Neary: How hard is it to learn how to do kirtan?

Uttal: It doesn't have to be fancy, it doesn't have to be super musical. It just has to be truthful.

(at this point, lynn neary asks jai uttal to lead her through a chant. he has her chant "ram", and she giggles self-consciously as she follows his lead.)

Gopala Gopala Devakinandana Gopala
Gopala Gopala Devakinandana Gopala

Neary: Does music help you practice yoga? Have you actually tried practicing yoga to the music that you've composed and does it help?

Uttal: It helps me. You know, some people like to do yoga in silence so they can really focus on their body and on what's going on. Myself, I can't stand focusing on my body when I do yoga because I started when i was 49 years old and it's too painful! So listening to nice music while I'm practicing yoga really helps me get into it.

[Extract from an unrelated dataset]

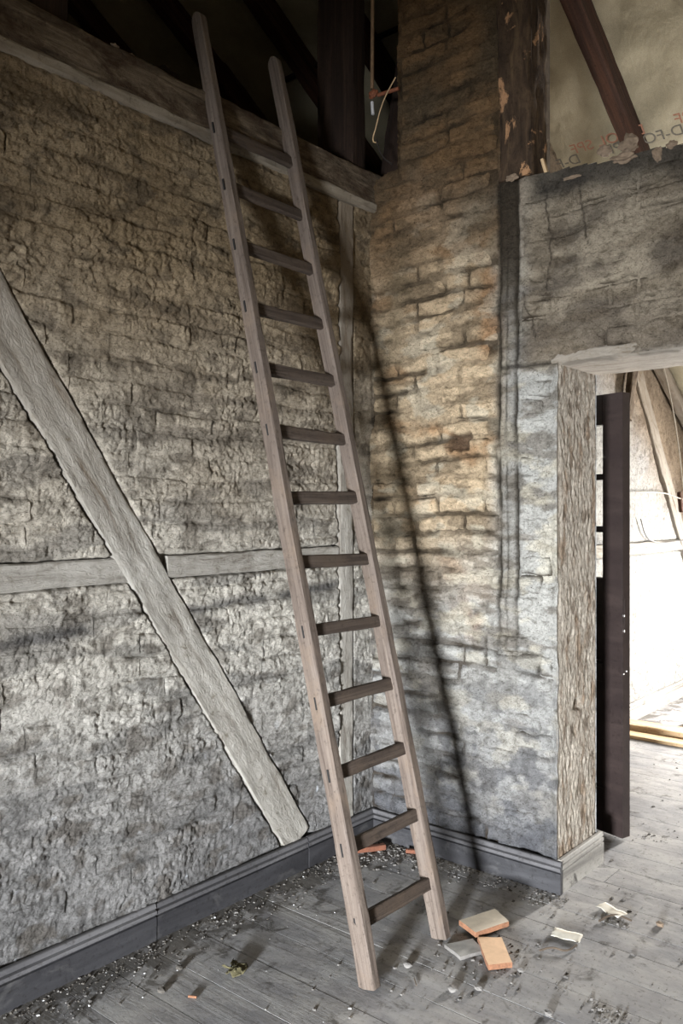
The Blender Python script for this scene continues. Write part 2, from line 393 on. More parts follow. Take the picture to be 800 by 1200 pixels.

Bolo Radha Ramana Hari Bol
Bolo Radha Ramana Hari Bol

Uttal: I have a teacher named Ali Akbar Khan, who is 85 years old and is considered perhaps the greatest living musician of India. And many people consider him one of the greatest living musicians in the world. One day I was talking to him and I said, "What does it feel like to play a concert and you are THE master?" He looked at me, took a deep drag from his cigarette, and took a sip from his scotch and said: "Music is like an ocean. The deeper I swim into it, the further away the other shore gets." He said it's very rare for him at a concert to have all the systems aligned -- his body, his heart, his soul, the sound system, the audience. He said, "When that comes together, I'm not there anymore; it's pure ecstasy."

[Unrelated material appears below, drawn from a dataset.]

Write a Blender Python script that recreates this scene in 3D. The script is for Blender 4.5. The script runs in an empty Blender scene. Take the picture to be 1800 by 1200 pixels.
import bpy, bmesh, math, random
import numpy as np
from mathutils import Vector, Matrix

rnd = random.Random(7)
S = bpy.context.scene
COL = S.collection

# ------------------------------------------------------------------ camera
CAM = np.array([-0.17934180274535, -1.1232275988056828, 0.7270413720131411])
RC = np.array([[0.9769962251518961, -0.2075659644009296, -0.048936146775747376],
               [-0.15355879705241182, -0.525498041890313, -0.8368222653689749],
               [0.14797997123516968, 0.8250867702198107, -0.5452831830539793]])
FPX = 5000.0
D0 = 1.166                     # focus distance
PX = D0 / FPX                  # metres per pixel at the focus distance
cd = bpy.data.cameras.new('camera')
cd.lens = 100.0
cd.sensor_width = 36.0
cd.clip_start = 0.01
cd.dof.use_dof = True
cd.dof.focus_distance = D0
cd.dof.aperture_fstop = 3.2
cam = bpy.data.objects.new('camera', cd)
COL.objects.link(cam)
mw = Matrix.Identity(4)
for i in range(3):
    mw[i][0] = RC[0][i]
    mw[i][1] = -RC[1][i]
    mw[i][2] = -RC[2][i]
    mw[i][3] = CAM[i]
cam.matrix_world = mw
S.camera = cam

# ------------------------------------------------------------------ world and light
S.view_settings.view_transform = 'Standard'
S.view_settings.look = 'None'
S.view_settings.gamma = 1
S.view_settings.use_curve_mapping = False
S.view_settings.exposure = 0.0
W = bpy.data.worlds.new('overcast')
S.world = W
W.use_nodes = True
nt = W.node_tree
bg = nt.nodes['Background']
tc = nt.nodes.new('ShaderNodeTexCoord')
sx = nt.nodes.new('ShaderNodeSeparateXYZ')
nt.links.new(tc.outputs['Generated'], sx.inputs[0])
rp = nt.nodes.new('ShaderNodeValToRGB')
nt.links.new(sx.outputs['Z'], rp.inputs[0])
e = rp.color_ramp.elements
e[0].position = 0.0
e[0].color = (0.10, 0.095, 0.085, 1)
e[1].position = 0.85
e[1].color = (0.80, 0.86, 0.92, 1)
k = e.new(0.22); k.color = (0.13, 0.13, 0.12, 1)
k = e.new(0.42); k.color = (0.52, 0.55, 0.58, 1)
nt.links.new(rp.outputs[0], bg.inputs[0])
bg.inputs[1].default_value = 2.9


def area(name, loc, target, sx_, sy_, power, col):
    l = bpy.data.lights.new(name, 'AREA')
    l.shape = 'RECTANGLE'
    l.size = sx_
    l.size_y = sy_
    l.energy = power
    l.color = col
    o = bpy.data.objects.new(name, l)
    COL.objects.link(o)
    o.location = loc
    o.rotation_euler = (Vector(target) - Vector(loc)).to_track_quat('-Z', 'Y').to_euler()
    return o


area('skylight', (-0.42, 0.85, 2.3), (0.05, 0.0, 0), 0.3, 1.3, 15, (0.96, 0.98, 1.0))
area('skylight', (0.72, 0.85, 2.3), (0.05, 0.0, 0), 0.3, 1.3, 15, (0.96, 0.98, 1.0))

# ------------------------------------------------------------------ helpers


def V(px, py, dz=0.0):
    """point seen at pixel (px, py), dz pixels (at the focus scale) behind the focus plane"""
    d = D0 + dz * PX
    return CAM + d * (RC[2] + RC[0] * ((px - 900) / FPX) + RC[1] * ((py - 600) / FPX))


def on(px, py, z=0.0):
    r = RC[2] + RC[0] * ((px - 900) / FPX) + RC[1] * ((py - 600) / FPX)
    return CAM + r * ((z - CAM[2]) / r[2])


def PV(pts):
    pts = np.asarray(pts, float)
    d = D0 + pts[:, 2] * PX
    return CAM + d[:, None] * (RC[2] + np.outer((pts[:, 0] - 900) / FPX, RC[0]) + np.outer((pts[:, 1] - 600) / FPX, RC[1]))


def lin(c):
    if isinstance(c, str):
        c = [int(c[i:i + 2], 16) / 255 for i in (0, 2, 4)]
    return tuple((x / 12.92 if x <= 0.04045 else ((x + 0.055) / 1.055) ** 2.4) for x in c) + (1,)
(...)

Neary: Is that what you're going for? The pure ecstasy you're going to find on that other shore?

Uttal: (laughs) Yes!

Neary: It was great talking with you. Thanks for joining us.

Uttal: Thank you, Lynn.

Om Nama Shivaya Om Nama Shivaya
Om Nama Shivaya Om Nama Shivaya


jai uttal and the pagan love orchestra's mondo rama was nominated for a grammy award for best new age album in 2003.